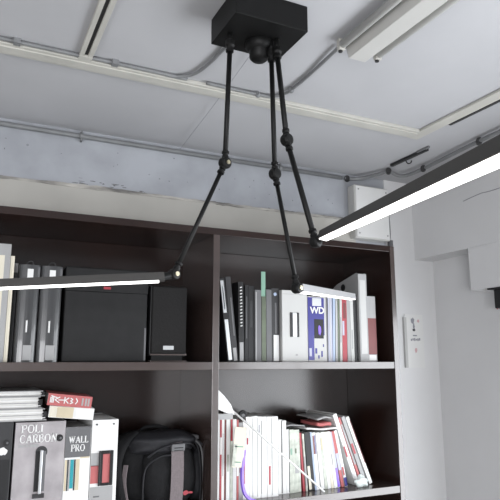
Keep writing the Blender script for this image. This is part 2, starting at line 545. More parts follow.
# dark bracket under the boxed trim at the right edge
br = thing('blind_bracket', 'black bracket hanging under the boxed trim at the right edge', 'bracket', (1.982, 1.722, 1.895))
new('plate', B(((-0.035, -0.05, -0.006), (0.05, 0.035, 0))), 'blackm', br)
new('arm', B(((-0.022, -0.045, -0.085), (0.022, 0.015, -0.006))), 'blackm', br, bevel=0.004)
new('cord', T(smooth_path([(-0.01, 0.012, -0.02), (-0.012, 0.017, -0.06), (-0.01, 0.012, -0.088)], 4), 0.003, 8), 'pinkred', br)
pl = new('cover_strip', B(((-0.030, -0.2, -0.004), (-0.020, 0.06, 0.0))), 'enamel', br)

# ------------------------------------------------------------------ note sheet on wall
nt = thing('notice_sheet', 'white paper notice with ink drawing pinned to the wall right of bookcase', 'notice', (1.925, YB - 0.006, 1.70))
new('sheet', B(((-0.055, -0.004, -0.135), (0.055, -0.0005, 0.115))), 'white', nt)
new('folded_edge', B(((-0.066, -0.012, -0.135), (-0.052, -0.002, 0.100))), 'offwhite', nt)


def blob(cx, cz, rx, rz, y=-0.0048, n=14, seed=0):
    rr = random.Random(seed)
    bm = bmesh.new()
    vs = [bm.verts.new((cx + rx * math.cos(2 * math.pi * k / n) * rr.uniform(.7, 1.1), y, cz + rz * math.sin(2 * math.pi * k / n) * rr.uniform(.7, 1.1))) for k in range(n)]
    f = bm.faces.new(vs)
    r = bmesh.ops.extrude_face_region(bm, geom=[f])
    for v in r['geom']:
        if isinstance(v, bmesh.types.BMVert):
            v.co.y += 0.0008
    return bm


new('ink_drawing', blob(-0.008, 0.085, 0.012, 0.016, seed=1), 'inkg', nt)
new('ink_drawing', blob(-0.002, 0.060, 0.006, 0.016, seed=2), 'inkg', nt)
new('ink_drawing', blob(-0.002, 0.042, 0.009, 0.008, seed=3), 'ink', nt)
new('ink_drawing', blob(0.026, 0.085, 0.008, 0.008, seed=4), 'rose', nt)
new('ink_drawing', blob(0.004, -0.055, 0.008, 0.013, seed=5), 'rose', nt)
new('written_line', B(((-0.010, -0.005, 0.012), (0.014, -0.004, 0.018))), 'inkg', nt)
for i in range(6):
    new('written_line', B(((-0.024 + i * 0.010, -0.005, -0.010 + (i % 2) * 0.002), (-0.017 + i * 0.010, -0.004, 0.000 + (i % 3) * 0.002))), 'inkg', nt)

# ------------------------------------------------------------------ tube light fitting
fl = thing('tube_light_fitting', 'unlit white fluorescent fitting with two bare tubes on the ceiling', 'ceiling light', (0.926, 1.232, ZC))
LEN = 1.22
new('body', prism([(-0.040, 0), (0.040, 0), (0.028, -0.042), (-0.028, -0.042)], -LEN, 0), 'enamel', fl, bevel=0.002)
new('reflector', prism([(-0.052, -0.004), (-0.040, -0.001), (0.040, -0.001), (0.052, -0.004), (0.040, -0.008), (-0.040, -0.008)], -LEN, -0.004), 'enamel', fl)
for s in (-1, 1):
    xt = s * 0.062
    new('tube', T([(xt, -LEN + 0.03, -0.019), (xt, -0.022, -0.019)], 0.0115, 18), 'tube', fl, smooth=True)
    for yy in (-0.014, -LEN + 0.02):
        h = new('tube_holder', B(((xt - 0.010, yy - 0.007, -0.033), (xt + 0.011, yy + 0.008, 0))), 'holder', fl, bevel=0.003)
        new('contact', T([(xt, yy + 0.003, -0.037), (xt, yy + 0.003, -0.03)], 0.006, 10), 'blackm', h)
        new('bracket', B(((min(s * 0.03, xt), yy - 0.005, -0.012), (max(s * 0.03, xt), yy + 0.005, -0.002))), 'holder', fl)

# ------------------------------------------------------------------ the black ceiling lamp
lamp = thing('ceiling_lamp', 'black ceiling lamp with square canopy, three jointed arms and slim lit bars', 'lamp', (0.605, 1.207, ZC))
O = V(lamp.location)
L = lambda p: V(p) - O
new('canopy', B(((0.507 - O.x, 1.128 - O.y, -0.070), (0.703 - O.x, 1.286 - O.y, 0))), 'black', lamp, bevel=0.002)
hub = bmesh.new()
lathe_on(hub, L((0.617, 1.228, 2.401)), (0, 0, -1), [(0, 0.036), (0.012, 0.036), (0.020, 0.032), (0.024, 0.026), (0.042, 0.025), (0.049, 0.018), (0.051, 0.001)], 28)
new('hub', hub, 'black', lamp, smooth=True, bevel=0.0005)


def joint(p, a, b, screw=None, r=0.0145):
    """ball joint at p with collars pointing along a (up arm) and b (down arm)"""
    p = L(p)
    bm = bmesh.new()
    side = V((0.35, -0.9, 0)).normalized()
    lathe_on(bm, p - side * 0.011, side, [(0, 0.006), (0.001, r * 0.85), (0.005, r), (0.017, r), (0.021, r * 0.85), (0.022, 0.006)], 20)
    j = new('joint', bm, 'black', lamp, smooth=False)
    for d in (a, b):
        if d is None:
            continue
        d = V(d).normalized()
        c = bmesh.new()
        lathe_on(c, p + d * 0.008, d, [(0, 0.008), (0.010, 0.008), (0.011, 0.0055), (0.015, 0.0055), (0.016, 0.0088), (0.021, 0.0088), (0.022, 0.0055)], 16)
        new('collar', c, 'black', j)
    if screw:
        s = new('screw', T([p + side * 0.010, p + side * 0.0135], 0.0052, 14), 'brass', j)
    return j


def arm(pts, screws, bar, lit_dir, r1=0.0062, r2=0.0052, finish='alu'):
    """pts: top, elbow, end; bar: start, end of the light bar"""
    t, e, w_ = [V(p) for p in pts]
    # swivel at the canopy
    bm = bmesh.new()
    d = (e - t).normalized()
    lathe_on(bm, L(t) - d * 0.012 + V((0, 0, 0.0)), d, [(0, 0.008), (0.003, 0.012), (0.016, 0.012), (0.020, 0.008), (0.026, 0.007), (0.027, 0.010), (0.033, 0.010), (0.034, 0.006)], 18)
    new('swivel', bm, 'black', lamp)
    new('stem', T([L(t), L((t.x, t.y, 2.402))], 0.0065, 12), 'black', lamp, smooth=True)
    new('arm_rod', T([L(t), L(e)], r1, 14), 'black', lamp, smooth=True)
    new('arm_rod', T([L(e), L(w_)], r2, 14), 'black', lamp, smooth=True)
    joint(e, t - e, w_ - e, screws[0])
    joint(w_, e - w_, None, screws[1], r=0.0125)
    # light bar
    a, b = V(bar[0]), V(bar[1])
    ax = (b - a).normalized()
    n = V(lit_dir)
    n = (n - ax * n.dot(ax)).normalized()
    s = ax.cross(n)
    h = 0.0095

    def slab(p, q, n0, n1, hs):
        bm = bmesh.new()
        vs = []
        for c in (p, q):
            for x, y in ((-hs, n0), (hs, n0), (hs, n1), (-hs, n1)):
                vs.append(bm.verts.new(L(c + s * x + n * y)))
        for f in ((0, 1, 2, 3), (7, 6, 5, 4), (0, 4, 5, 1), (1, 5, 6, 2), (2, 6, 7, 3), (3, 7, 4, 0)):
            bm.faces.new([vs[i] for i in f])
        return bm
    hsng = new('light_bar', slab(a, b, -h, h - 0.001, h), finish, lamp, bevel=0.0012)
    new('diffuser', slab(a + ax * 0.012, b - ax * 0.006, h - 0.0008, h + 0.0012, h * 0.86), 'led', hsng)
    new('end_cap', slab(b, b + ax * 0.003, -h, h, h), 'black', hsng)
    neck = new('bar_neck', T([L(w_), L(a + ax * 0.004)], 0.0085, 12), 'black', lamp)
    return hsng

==

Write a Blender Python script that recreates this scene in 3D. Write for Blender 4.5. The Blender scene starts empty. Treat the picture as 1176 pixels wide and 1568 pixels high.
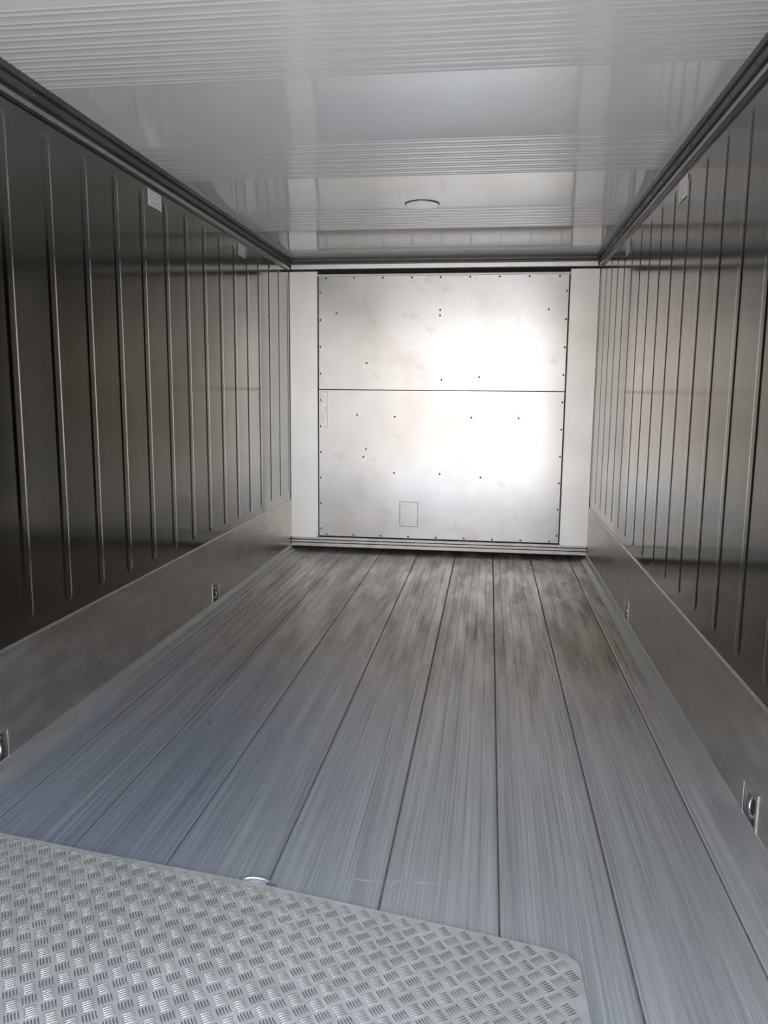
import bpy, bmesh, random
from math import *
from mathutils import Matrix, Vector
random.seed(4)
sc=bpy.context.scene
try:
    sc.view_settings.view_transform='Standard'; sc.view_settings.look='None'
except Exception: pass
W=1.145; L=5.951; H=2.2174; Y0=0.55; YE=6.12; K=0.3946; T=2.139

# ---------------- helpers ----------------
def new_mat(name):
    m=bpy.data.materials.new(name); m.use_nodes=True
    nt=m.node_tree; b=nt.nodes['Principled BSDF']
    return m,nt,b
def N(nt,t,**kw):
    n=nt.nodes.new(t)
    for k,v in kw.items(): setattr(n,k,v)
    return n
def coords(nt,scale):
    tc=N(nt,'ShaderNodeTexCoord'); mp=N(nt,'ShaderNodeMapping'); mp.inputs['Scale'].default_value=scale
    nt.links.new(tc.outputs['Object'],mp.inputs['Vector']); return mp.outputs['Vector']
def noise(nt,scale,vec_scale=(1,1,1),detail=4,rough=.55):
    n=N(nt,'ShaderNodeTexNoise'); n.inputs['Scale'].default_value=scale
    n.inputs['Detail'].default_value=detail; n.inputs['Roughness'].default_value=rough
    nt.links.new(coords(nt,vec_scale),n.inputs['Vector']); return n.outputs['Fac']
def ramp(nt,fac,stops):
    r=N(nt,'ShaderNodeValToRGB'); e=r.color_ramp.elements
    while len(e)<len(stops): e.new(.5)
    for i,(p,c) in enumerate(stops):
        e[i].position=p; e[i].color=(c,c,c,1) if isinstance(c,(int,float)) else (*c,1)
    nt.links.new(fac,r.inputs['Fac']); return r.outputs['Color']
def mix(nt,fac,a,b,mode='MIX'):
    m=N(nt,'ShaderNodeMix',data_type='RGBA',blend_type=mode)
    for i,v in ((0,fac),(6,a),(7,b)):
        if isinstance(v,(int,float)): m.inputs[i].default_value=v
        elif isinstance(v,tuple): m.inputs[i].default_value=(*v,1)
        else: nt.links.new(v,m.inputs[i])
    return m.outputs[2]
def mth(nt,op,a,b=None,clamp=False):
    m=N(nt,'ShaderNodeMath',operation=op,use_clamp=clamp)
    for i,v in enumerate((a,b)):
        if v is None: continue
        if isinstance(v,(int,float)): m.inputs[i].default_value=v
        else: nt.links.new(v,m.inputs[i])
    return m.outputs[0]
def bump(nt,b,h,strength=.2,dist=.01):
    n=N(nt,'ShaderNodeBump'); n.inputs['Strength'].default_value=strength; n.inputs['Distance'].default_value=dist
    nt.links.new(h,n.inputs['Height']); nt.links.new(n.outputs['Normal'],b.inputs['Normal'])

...

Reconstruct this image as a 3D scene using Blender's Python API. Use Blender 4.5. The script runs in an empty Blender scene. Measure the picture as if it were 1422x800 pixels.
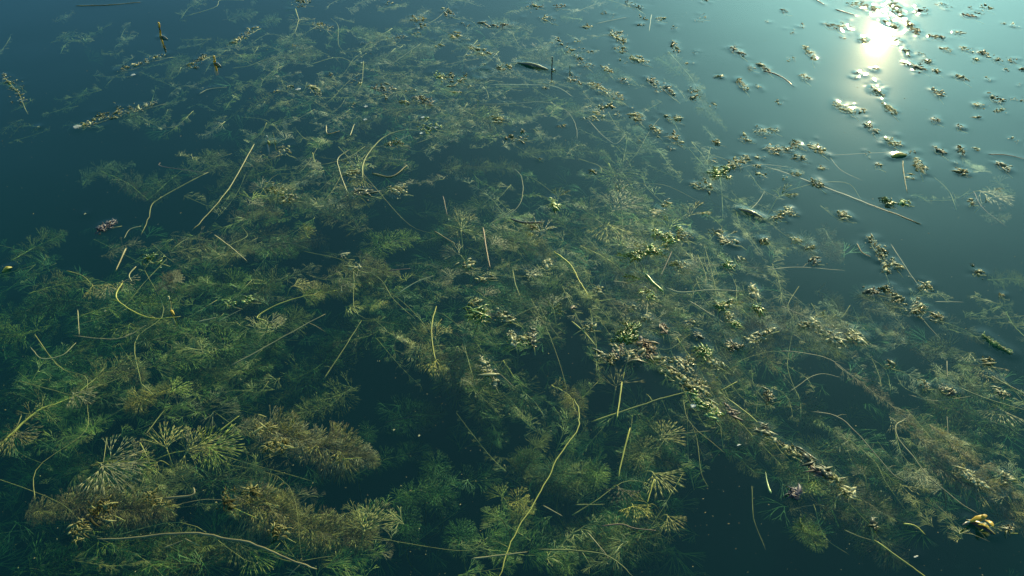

### SHORT PROBLEM:
Do not copy any pictures. Retype exactly the stretch from the line with "Write a Blender" through the line with "W=1.145; L=5.951; H=2.2174;".

### RESPONSE:
Write a Blender Python script that recreates this scene in 3D. Write for Blender 4.5. The Blender scene starts empty. Treat the picture as 1176 pixels wide and 1568 pixels high.
import bpy, bmesh, random
from math import *
from mathutils import Matrix, Vector
random.seed(4)
sc=bpy.context.scene
try:
    sc.view_settings.view_transform='Standard'; sc.view_settings.look='None'
except Exception: pass
W=1.145; L=5.951; H=2.2174; Y0=0.55; YE=6.12; K=0.3946; T=2.139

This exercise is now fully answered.